Ciò implicherebbe secondo alcuni che si applichino anche in questi casi alcune tutele derivate da principi costituzionali, come ad esempio in materia di proporzionalità e sufficienza del compenso (art. 36 Cost.), di diritto al riposo (art. 36 co. 3), o di non-discriminazione (art. 37 Cost; art. 20 e parte V, art. E, Carta Sociale Europea). Inoltre, l'abuso di posizione dominante offrirebbe già una non trascurabile opportunità di modulare la protezione del contraente a seconda del livello di “debolezza”, aggiungendo, ad esempio, in caso di recesso, al preavviso dovuto senza “dipendenza economica”, la tutela risarcitoria connessa all'accertamento di una abusiva interruzione arbitraria delle relazioni commerciali in atto (art. 3 co. 1, l. 81/2017).
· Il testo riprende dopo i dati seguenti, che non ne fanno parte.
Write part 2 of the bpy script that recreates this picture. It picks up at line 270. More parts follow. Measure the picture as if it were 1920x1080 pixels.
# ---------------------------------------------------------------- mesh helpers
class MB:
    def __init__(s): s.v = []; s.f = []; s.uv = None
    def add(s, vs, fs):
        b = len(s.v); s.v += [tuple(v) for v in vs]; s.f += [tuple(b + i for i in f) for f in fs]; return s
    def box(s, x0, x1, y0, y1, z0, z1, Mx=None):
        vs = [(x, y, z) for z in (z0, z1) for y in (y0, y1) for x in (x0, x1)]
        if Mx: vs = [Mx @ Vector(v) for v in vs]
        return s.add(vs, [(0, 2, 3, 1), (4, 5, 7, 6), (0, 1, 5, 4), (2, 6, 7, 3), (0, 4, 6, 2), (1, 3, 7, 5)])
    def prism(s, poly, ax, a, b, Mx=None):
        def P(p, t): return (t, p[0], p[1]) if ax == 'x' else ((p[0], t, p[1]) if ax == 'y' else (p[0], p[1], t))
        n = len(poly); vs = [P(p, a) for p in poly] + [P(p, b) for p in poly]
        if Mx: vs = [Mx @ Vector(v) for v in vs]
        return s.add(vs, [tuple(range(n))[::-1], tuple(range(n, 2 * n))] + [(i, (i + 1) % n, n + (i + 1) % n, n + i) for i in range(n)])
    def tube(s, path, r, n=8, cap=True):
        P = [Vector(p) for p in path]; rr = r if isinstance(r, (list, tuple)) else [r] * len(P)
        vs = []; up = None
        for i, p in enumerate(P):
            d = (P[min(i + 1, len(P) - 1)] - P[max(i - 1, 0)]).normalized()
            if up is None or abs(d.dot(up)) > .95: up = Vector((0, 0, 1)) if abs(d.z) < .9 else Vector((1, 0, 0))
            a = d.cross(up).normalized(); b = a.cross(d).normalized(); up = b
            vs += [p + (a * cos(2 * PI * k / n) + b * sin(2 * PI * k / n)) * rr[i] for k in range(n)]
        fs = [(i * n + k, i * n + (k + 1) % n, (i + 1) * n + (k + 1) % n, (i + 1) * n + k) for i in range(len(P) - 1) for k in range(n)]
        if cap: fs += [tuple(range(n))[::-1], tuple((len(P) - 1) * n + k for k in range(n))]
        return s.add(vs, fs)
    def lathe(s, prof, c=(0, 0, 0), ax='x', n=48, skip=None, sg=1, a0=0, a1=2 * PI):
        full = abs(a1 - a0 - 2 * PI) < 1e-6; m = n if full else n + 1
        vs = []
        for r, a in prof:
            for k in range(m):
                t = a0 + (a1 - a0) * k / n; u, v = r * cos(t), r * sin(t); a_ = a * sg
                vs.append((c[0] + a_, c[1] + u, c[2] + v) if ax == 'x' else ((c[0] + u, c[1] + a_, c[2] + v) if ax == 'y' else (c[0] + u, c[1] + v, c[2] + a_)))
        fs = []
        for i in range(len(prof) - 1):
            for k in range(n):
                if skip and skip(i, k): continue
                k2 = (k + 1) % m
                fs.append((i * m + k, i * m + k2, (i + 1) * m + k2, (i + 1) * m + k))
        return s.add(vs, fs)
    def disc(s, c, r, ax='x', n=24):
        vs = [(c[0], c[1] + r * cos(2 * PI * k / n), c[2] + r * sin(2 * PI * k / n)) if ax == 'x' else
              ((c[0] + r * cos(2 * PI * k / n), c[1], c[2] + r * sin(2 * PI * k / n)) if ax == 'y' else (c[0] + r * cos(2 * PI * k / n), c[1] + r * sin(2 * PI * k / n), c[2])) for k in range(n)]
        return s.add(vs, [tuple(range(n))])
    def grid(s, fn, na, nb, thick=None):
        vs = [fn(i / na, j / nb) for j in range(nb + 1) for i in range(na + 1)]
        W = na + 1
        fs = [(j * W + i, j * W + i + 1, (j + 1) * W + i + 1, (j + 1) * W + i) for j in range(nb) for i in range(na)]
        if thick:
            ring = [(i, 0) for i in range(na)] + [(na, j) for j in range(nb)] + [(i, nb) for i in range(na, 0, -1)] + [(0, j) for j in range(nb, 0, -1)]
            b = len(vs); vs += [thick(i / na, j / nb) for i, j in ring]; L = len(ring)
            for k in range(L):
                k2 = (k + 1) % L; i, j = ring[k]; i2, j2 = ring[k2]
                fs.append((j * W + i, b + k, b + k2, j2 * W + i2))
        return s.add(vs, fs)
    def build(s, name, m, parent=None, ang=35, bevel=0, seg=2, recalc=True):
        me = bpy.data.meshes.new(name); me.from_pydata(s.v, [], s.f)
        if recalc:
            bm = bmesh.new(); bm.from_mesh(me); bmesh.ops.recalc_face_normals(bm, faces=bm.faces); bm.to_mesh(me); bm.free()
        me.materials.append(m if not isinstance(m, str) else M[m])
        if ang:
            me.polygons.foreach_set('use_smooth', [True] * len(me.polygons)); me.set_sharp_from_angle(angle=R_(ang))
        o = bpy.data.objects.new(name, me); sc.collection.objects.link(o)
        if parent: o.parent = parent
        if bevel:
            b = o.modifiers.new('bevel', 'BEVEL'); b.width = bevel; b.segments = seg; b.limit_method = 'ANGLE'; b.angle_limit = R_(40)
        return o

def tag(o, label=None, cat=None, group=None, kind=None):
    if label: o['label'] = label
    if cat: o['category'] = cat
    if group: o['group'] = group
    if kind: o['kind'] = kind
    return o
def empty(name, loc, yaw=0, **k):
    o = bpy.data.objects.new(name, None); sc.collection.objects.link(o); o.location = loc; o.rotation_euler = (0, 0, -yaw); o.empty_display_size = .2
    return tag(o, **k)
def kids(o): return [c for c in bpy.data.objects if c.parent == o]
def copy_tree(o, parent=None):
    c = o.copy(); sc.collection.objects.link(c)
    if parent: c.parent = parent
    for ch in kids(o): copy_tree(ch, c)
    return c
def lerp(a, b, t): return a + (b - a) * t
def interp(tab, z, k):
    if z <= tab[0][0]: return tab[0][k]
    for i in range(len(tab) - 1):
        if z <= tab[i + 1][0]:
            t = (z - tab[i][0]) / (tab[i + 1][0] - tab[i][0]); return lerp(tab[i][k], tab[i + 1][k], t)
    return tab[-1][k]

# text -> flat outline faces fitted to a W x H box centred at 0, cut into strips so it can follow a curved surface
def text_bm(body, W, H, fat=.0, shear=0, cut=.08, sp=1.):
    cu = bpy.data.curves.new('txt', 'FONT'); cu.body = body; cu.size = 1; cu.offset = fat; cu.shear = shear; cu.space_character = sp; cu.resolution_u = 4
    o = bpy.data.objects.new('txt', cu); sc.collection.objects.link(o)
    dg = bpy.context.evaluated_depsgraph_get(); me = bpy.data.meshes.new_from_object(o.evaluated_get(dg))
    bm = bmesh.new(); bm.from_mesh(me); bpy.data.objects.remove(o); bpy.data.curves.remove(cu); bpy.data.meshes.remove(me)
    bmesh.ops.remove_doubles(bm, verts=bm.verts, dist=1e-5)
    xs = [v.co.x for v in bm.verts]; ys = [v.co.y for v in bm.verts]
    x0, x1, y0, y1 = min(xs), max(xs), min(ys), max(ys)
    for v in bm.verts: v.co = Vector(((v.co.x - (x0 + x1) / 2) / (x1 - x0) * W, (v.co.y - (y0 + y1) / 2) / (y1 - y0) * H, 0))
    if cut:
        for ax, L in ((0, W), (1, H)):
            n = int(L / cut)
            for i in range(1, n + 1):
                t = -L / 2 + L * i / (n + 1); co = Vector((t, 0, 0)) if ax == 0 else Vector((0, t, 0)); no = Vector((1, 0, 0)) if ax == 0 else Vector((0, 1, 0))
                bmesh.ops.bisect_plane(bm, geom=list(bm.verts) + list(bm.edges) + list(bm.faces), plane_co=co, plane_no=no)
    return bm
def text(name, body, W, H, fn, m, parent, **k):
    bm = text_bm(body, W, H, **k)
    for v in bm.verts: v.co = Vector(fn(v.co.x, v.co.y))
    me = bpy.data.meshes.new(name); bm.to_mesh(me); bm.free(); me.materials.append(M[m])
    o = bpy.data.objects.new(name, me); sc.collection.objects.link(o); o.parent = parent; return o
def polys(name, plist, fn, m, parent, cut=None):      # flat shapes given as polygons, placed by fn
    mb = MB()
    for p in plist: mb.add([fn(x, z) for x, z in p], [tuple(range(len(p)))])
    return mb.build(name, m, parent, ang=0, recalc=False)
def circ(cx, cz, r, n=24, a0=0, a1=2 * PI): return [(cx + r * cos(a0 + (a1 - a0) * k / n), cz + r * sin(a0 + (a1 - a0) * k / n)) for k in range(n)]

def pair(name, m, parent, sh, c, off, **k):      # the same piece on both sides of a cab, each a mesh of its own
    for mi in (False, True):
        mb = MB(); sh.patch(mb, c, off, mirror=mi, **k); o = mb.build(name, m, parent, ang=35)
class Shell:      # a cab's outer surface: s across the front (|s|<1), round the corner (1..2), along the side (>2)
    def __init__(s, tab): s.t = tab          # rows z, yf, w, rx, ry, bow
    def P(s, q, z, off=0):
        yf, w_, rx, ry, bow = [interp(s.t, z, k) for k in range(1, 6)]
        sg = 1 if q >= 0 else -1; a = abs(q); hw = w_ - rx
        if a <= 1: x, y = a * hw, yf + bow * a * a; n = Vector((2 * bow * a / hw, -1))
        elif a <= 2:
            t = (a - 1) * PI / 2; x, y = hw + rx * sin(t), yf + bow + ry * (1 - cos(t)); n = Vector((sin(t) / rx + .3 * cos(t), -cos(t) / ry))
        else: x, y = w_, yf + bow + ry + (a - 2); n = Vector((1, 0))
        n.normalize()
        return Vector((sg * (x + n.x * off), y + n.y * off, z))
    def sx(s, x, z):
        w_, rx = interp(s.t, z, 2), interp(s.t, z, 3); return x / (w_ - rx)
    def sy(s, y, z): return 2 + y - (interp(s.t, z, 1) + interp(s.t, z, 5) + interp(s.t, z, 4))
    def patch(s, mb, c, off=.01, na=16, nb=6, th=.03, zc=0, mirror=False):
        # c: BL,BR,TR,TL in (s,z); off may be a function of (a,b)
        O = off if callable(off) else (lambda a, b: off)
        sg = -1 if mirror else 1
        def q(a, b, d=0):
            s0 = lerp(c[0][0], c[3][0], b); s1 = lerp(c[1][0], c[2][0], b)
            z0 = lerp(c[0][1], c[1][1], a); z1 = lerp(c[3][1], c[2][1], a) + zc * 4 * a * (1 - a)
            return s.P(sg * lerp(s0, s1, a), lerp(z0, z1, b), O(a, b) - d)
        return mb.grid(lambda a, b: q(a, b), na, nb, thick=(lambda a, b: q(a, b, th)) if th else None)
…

L'unica cosa certa è che la strada verso la ricerca di nuove tutele che prescindano dallo stato di subordinazione è tutt'altro che conclusa e sarà probabilmente questa la frontiera rimediale verso cui tendere: una tutela risarcitoria che prescinda dalla conservazione del posto, ma funga da deterrente per l'inadempimento contrattuale efficiente ed al recesso abusivo sia nel lavoro subordinato che nel lavoro autonomo. Questo rimedio, a voler azzardare un vaticinio, probabilmente non potrà che contemplare uno schema di pena privata correlata all'accertamento dell'abuso compresa tra un minimo e un massimo edittale.